Wednesday, 11 April 2012

Pōhutukawa - What's in a Name

Metrosideros - what a great genus!

This beautiful group of shrubs, vines and trees are in the Order Myrtales and Family Myrtaceae which means they are a close relative of the Gum Tree (Eucalyptus) yet there are no native Australian species of Metrosideros.
NZ Xmas Bush or pōhutukawa
This showy group of plants in the genus Metrosideros comprises of about 50 known species in 3 subgenus:
  1. Mearnsia, 24 or 25 species, trees, shrubs (some epiphytic) and vines, with red, pink or white flowers;
  2. Metrosideros, 26 species, trees and shrubs, flowers mostly red, but some species have yellow or white flowers;
  3. Carpolepis, 3 species of rainforest trees from New Caledonia, all with bright yellow flowers.
New Zealand has only 12 species of Metrosideros although it is through that this group all originated from there in the late Cretaceous period after breaking off from Gondwana Land. Hawaii has five, and Papua has four with the remainder scattered across small islands of the Pacific, with one outsider described from South Africa.

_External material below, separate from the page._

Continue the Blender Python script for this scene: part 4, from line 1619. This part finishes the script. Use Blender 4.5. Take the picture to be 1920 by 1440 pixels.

The name Metrosideros comes from Greek - metra meaning "heartwood" and sideron meaning "iron! Hence the term ironwood as the it was used in carving by the original New Zealanders the Maori! The Maori also named Metrosideros excelsa as the pōhutukawa which means "sprinkled with spray" - as it describes the plants habit of clinging to salt water cliff faces and being constanly exposed to the marine environment. In mid-summer in the southern Hemisphere the pōhutukawa is covered in flowers and hence the easier name of New Zealand Xmas Bush! The photo above is of metrosideros excelsa and even within this species the leaf colour can vary from leathery grey to dark almost shiny green! Normally the underside is always a silvery colour.

The other species (also NZ) of NZ Xmas Bush is metrosideros kermadecensis which is mainly sold today as the varigated form with also a wide variety of colours.

metrosideros kermadecensis
Metrosideros polymorpha  - or the Ohi'a Lehua is from the Hawaiian Islands and is found growing up to 35 meters high. When these large trees are covered in red vivid blanket of flowers - you can understand the Hawaiians declaring it sacred to the VOLCANO goddess called PELE!
ōhiʻa lehua  or Metrosideros polymorpha 


  1. I thought metrosiderous collina was the Hawaiian one called Ohi'a Lehua or something?

    1. Metrosideros polymorpha was originally classified as a variety of Metrosideros collina, native to Rarotonga, Tahiti, and other islands of Polynesia, but now is generally accepted as a distinct Hawaiian endemic species. The name tag of Ohi'a Lehua was originally attached metrosideros collina as a result.